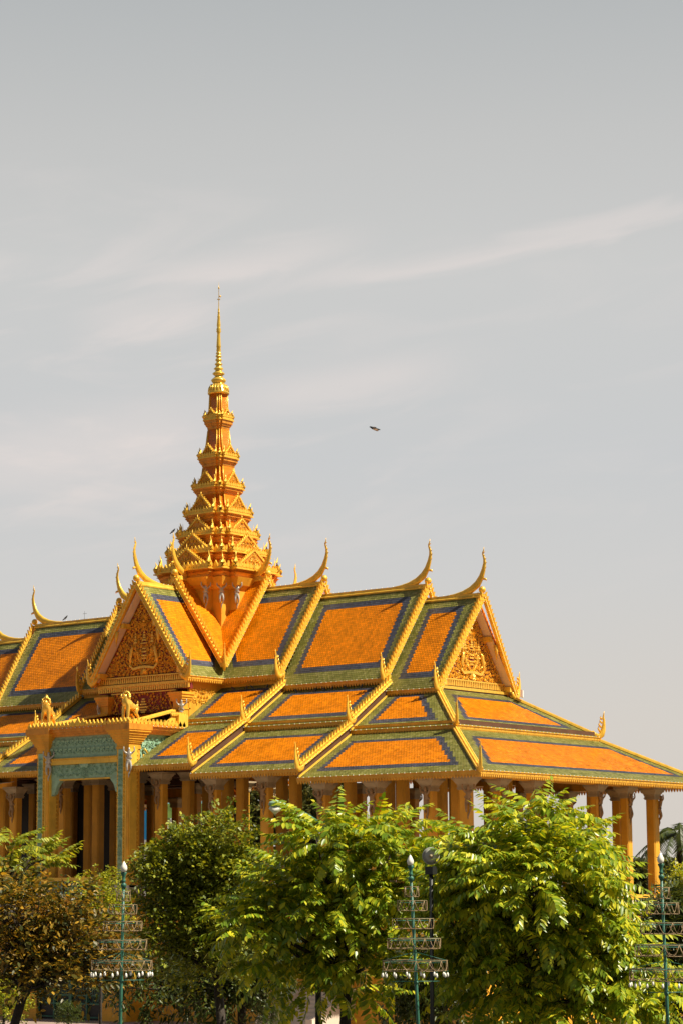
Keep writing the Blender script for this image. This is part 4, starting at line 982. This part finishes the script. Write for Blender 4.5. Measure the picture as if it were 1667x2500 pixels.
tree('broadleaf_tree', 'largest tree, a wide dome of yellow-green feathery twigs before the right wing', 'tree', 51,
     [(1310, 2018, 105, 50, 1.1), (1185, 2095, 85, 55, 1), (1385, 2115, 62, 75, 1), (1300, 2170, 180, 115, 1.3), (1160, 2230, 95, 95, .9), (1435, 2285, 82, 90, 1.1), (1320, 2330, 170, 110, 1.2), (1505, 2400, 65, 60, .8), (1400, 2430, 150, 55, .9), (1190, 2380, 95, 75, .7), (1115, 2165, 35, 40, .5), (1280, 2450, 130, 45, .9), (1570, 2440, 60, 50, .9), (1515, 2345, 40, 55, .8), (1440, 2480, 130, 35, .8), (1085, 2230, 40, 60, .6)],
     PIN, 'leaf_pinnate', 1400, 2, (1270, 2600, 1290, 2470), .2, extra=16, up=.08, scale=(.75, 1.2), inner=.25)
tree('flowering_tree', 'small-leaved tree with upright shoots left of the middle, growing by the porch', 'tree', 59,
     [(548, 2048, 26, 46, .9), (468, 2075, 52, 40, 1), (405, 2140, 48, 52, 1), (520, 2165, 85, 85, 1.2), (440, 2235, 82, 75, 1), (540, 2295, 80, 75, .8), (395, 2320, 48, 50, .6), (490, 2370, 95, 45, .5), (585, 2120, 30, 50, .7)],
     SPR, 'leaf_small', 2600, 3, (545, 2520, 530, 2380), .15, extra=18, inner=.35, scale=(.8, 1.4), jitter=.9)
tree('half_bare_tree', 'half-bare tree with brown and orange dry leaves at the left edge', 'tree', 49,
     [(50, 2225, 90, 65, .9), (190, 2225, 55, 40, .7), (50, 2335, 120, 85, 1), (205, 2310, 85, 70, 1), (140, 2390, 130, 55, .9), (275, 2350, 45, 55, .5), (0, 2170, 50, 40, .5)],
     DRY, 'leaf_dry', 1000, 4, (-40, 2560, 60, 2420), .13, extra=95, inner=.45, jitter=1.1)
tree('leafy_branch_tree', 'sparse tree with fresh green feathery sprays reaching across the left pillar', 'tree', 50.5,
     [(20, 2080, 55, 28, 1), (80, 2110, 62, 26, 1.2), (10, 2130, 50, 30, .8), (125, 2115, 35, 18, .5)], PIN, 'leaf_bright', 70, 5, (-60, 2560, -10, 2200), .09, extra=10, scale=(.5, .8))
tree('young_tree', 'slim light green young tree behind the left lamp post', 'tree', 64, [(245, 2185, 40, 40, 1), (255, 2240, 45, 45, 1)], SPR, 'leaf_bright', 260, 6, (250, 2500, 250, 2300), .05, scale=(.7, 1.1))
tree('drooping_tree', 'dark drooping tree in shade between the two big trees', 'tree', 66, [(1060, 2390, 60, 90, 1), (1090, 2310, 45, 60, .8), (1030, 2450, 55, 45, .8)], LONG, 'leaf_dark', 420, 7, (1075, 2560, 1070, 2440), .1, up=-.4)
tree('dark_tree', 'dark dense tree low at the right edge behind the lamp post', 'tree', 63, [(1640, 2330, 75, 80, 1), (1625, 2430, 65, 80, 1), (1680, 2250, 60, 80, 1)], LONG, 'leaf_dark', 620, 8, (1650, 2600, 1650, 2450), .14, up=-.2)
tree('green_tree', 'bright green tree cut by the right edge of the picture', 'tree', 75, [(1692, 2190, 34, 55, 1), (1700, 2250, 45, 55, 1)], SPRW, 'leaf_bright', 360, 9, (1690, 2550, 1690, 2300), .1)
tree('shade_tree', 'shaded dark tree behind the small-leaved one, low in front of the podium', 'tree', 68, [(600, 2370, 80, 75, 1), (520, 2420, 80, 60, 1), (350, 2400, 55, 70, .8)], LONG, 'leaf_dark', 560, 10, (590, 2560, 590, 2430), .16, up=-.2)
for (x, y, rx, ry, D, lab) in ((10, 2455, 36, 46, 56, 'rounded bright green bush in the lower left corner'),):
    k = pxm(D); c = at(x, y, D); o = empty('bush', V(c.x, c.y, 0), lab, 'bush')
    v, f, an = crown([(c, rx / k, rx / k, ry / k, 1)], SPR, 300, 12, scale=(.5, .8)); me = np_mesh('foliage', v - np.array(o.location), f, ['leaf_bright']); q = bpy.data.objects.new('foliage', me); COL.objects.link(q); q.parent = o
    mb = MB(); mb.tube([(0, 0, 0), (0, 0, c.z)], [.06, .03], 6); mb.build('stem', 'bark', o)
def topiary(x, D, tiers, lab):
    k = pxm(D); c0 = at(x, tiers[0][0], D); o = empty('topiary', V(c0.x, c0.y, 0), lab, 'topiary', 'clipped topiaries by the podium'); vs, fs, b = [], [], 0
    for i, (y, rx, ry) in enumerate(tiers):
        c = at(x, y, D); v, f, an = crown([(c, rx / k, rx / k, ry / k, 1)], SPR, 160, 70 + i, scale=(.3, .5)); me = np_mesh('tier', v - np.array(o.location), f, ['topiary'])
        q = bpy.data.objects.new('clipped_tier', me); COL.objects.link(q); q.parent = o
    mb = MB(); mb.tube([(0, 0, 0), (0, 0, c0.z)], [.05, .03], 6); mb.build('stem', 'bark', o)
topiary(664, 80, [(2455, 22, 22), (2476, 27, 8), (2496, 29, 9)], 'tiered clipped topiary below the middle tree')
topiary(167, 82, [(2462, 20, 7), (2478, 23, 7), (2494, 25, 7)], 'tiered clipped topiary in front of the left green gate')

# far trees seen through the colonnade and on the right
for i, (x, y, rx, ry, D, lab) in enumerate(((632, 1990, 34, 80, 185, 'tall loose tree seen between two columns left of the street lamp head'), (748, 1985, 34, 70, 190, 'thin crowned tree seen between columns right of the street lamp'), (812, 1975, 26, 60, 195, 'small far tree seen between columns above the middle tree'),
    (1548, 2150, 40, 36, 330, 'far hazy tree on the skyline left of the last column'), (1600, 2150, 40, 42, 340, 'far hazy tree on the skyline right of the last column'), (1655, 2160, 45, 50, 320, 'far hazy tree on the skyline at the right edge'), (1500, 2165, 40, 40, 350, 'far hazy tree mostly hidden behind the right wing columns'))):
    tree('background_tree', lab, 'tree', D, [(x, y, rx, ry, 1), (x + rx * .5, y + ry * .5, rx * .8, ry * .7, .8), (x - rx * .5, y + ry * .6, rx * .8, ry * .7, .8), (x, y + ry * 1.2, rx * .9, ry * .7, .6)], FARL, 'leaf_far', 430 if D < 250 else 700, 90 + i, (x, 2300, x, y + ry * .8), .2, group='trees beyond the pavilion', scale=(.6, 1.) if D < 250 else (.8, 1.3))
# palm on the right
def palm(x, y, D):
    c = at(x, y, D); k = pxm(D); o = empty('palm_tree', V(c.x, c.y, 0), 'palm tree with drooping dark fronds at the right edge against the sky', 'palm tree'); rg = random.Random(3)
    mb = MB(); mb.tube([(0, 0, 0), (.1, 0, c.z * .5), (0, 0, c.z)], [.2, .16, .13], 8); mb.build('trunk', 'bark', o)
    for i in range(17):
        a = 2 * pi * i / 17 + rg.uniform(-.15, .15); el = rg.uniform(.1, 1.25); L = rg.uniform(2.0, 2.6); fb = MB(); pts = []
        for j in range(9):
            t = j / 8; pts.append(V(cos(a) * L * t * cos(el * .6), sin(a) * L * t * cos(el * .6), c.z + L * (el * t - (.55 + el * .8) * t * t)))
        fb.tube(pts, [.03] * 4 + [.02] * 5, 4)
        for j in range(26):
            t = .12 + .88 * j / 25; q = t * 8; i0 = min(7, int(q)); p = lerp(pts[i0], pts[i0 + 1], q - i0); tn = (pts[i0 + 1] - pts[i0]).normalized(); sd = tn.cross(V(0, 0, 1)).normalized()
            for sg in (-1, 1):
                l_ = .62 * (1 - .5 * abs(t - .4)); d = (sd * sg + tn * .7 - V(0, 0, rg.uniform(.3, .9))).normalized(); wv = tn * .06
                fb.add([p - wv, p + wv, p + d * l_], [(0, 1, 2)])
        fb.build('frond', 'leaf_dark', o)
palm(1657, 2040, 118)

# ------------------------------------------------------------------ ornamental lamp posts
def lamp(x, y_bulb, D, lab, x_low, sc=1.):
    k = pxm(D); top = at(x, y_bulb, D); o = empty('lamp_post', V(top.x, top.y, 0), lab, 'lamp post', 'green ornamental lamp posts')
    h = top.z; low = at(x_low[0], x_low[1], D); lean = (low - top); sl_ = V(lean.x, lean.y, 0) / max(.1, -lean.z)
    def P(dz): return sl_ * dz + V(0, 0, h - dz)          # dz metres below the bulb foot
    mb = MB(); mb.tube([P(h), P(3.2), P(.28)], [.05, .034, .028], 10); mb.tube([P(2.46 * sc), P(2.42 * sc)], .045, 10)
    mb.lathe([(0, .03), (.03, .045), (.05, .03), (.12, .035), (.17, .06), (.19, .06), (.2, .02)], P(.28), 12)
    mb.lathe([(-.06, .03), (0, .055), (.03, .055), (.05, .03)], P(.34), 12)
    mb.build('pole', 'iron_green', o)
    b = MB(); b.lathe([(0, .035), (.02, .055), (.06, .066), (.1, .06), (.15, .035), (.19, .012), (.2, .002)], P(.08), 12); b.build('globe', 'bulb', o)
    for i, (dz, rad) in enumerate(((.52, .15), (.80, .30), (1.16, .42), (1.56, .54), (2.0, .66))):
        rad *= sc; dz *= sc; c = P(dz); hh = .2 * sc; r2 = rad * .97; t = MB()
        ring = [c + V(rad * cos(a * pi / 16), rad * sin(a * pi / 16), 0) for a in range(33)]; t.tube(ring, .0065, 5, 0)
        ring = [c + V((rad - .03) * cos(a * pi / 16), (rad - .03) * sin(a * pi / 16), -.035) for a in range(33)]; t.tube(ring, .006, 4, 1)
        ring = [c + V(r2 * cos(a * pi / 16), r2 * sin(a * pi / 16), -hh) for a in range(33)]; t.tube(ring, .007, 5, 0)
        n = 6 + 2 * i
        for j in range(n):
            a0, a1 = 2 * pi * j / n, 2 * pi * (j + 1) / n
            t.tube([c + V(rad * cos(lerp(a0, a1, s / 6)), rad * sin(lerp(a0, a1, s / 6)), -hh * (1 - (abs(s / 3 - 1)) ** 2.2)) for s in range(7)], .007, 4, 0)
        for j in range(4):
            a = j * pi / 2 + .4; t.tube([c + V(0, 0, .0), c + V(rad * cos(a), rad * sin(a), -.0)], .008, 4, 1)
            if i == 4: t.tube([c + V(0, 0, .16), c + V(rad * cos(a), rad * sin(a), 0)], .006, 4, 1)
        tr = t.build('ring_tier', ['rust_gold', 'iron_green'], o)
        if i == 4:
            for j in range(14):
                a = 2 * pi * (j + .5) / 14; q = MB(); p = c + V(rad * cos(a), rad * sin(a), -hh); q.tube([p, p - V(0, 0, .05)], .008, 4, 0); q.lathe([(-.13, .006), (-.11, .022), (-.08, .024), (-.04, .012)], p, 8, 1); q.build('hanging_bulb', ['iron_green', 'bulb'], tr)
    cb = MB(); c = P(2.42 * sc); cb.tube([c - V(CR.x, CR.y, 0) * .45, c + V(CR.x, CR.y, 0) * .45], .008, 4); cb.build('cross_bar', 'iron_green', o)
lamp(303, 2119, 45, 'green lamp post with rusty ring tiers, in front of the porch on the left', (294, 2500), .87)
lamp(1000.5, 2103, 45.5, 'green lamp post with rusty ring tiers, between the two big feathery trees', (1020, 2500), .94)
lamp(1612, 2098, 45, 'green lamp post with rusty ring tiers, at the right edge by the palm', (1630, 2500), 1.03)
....
WHAT IS NEEDED: Pull out each line containing the word "front" and copy it.

CORRECT ANSWER:
tree('shade_tree', 'shaded dark tree behind the small-leaved one, low in front of the podium', 'tree', 68, [(600, 2370, 80, 75, 1), (520, 2420, 80, 60, 1), (350, 2400, 55, 70, .8)], LONG, 'leaf_dark', 560, 10, (590, 2560, 590, 2430), .16, up=-.2)
topiary(167, 82, [(2462, 20, 7), (2478, 23, 7), (2494, 25, 7)], 'tiered clipped topiary in front of the left green gate')
lamp(303, 2119, 45, 'green lamp post with rusty ring tiers, in front of the porch on the left', (294, 2500), .87)